It was recently revealed that dozens of Cubans who received the I-220A form upon entering the United States have agreed to meet in Washington this Thursday afternoon to demand that they be given an immigration status that allows them to benefit from the Cuban Adjustment Act and obtain permanent residency in this country under the same.
In statements offered to the Telemundo 51 team, Osefa Pino, one of the women who will participate in the protest, said: "We just want to go and raise our voices, so that they understand us, that we do not have a status and we want to live legally in this country, that we do not want to be thinking about what could happen tomorrow and deport us."
Silvia Rivera, another person who will join this protest, said: "It is a great pain that one feels. We are still without residency, when people like us came in, they were given parole and now they are residents."
The protesters will gather in front of the White House, as many did last January to demand an alternative to regularize their immigration status in the country. Even a group of Antilleans who have formed a kind of anti-communist movement will also go to the capital to raise their voices in front of the Cuban embassy on Thursday.
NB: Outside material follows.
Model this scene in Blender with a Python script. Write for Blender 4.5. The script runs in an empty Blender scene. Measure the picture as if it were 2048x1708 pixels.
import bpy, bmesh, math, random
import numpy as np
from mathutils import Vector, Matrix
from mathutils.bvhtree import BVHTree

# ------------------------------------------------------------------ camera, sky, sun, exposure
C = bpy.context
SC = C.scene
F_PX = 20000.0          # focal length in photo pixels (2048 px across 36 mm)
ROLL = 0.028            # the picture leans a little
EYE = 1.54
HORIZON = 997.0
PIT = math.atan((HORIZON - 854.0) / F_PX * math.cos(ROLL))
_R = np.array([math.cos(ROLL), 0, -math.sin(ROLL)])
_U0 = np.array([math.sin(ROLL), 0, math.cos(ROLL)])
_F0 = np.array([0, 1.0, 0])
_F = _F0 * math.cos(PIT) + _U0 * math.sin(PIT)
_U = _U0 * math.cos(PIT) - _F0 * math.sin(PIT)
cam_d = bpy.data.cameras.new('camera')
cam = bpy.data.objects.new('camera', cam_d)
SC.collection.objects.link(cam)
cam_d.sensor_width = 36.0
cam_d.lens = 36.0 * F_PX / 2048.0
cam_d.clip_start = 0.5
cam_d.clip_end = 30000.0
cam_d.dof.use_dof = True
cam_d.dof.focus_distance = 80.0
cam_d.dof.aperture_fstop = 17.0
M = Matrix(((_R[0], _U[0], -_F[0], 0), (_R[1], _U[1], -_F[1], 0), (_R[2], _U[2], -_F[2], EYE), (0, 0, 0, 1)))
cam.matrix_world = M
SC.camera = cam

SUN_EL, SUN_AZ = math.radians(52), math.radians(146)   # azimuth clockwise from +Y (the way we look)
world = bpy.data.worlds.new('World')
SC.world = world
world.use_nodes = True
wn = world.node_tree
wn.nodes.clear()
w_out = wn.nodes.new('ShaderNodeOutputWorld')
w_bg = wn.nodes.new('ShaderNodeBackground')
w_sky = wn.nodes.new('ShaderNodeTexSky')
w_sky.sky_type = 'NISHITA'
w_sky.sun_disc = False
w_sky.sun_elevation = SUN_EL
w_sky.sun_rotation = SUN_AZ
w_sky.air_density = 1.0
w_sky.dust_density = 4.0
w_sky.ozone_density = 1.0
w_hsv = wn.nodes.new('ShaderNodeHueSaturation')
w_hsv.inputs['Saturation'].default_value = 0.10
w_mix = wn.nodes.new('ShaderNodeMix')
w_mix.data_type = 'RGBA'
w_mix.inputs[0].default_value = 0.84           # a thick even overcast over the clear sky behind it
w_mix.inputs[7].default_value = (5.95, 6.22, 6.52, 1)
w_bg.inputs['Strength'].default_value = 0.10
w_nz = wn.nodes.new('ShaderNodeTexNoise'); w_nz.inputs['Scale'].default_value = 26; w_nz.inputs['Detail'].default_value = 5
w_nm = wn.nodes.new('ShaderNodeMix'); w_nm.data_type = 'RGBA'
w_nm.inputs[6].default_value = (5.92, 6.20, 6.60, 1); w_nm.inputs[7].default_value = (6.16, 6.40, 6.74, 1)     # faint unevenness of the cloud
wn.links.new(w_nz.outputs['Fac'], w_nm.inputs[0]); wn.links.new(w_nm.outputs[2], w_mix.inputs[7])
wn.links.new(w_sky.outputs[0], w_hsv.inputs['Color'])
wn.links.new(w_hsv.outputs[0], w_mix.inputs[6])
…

It is worth remembering that on September 11 of last year, the Board of Immigration Appeals of the United States Department of Justice issued a ruling according to which the I-220A form is considered conditional parole and is legally distinct from freedom under humanitarian parole, which prevents those born in the largest of the Antilles from regularizing their immigration status under the aforementioned Cuban Adjustment Act, leaving them in a legal limbo.